Material.
————————

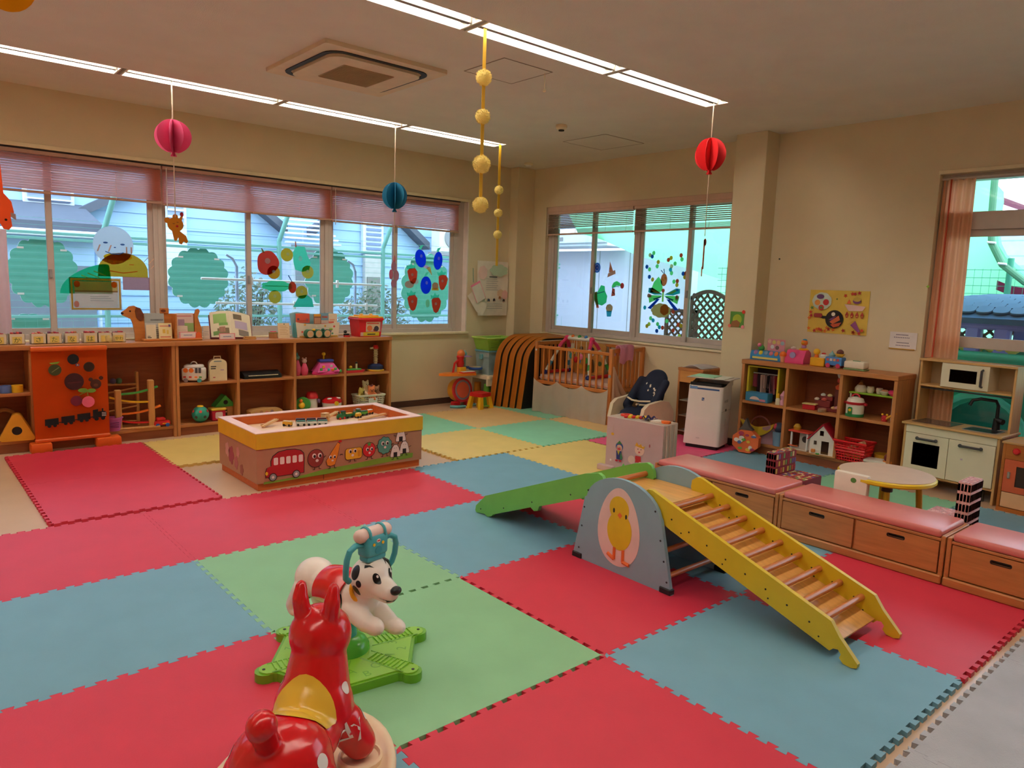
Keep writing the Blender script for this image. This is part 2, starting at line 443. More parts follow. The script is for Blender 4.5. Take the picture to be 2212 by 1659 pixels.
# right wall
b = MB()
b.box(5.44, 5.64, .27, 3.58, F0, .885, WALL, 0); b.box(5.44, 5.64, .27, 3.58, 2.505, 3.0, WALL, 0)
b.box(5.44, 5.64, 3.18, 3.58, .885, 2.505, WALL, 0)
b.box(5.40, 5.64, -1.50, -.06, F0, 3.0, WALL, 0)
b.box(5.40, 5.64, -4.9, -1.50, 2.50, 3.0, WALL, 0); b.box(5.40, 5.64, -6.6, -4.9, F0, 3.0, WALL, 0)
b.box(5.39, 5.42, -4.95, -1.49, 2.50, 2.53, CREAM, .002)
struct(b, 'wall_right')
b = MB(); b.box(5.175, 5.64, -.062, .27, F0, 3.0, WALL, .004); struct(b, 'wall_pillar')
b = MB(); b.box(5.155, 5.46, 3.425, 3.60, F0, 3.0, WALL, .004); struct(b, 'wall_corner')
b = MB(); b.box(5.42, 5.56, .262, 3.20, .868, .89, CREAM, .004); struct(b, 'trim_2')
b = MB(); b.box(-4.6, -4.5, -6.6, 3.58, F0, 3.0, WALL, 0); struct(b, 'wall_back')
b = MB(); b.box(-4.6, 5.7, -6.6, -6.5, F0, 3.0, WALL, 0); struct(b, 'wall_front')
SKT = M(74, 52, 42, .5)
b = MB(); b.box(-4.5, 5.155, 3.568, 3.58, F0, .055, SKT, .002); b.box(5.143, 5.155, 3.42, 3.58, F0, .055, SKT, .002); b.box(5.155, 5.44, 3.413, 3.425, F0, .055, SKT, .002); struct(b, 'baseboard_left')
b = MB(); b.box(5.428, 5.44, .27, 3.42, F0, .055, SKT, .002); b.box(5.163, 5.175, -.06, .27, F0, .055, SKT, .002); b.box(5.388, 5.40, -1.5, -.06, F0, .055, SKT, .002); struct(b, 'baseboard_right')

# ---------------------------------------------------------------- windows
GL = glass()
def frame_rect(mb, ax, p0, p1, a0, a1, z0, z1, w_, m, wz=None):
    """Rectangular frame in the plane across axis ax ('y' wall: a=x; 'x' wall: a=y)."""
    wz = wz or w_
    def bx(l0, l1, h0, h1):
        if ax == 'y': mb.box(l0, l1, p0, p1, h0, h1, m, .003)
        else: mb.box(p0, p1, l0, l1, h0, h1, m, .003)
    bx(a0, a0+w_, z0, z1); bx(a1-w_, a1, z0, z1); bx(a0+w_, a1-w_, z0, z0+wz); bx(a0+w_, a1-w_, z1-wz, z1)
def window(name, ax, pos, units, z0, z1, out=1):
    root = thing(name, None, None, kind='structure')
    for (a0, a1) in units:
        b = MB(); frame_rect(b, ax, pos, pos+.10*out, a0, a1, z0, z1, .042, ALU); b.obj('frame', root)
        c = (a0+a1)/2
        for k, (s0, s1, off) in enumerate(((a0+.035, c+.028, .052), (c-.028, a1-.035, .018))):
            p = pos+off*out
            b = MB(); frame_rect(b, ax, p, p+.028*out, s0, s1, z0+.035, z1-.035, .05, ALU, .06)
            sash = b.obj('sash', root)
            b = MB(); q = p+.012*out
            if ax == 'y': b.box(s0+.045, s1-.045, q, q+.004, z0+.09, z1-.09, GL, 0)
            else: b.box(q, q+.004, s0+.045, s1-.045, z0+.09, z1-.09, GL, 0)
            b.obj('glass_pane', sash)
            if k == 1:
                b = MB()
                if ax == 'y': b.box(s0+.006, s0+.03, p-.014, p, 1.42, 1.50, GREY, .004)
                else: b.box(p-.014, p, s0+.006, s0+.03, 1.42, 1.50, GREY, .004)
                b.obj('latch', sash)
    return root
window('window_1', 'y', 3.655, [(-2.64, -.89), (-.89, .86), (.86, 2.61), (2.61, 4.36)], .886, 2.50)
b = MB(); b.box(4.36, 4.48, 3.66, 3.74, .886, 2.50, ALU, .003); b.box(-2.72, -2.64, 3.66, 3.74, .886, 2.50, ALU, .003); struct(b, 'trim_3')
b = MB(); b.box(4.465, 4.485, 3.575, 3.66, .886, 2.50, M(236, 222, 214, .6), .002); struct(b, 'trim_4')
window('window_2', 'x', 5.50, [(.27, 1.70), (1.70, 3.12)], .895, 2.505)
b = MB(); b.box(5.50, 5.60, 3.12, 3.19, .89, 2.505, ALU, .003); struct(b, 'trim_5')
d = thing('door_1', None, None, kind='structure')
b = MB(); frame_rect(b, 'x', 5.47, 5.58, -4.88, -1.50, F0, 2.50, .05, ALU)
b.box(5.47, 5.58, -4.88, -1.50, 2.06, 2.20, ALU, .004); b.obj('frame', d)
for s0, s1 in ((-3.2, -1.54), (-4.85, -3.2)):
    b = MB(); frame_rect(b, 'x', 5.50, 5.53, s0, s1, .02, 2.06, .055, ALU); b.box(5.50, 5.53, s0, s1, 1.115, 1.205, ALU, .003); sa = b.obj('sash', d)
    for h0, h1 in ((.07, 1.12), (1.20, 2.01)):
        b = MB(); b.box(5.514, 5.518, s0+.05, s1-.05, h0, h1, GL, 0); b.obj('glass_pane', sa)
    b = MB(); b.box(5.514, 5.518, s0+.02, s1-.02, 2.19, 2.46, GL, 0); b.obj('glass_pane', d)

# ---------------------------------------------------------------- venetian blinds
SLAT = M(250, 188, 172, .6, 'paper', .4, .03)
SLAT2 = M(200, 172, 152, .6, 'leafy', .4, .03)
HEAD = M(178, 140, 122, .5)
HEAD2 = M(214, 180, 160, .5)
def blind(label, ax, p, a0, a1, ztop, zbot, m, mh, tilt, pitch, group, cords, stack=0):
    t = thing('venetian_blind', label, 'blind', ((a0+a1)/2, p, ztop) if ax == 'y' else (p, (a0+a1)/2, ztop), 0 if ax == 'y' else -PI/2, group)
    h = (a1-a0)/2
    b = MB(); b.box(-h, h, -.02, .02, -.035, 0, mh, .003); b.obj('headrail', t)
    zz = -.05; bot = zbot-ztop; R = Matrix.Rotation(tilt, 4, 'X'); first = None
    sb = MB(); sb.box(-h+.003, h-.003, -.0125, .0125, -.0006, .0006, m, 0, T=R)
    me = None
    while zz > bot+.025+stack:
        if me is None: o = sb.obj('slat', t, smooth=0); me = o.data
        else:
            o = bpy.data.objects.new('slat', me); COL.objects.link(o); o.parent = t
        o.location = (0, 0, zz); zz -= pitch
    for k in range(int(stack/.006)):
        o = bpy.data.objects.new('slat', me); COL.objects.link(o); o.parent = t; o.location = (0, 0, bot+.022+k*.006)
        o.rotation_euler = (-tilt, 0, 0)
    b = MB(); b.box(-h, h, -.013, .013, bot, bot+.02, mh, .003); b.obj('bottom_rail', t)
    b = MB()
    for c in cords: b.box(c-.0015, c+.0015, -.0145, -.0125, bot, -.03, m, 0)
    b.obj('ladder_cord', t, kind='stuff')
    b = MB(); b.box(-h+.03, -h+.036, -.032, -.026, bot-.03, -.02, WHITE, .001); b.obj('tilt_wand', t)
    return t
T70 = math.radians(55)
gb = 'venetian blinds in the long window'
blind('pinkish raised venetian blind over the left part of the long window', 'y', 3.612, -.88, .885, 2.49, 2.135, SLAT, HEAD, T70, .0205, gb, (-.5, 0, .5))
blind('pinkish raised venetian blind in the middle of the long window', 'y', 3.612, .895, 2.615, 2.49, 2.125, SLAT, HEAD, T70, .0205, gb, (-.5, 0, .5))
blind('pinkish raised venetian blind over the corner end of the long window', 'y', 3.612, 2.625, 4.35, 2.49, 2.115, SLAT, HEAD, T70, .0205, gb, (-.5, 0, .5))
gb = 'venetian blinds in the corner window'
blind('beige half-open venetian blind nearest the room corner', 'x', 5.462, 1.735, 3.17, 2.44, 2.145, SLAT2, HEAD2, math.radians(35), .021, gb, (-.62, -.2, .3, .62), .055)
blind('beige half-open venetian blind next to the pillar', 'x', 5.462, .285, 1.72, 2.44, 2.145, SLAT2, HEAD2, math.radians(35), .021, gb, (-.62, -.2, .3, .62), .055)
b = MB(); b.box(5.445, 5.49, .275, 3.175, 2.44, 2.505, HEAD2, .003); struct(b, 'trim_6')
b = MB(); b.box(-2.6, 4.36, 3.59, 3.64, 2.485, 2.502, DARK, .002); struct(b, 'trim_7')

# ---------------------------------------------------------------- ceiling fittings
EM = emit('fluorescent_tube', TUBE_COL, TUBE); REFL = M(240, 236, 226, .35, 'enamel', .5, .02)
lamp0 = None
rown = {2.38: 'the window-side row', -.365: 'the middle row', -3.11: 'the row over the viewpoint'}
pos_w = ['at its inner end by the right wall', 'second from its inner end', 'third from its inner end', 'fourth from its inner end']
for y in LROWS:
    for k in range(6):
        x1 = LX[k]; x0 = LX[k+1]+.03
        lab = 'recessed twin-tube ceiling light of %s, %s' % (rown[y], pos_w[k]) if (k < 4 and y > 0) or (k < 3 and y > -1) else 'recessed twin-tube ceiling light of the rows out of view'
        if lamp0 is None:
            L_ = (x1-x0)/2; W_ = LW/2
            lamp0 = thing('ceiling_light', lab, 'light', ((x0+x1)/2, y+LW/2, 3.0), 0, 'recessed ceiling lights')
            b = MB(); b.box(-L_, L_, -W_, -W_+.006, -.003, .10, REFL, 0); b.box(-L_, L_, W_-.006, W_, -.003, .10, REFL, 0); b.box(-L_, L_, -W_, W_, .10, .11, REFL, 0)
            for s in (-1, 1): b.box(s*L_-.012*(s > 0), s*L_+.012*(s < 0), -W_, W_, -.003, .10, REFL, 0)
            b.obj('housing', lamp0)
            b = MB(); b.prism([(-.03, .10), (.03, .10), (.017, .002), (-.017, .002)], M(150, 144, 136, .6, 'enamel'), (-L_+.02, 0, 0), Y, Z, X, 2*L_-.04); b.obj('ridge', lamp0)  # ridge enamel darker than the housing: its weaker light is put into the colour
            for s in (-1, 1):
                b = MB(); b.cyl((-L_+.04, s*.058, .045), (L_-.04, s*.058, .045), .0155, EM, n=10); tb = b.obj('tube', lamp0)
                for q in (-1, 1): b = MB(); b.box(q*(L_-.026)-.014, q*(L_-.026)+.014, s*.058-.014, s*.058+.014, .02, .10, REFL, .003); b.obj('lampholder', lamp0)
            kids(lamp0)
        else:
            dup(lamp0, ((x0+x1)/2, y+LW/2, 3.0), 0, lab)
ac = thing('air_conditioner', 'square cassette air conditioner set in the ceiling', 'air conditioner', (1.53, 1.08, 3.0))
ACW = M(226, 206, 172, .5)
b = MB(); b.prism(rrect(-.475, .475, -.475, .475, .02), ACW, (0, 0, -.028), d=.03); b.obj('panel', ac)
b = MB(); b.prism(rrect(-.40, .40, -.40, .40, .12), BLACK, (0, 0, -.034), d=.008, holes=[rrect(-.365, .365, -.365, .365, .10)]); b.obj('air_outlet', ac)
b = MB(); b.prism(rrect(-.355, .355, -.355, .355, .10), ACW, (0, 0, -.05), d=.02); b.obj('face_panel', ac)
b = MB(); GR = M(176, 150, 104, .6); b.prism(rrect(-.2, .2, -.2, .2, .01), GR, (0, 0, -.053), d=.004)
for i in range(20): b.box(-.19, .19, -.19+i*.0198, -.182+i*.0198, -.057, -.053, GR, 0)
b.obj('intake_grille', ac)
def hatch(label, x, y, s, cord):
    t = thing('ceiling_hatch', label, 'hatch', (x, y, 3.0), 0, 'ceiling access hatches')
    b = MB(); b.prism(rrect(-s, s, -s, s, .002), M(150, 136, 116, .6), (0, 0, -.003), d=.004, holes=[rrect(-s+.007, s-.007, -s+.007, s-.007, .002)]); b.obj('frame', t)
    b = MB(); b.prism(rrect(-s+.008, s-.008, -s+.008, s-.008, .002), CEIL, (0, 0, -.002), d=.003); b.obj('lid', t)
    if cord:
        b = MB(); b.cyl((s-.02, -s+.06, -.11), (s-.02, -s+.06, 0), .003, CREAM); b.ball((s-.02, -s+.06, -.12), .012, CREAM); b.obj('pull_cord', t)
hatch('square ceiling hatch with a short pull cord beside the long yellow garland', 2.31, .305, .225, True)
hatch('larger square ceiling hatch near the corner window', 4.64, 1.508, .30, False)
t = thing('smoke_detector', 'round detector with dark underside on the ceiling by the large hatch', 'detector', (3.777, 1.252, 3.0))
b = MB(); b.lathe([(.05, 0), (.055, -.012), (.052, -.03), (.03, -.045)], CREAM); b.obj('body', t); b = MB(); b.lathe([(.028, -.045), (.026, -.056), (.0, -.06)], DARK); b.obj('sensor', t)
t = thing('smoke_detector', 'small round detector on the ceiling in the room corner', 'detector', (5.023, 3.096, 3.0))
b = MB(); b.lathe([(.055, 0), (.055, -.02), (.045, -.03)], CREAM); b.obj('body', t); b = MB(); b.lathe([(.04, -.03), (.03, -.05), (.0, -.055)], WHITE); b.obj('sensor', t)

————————

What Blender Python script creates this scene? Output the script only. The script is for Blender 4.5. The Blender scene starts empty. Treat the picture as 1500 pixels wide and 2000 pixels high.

————————

Report the number of lines above containing the word "this", with no other text.

Expected answer. 2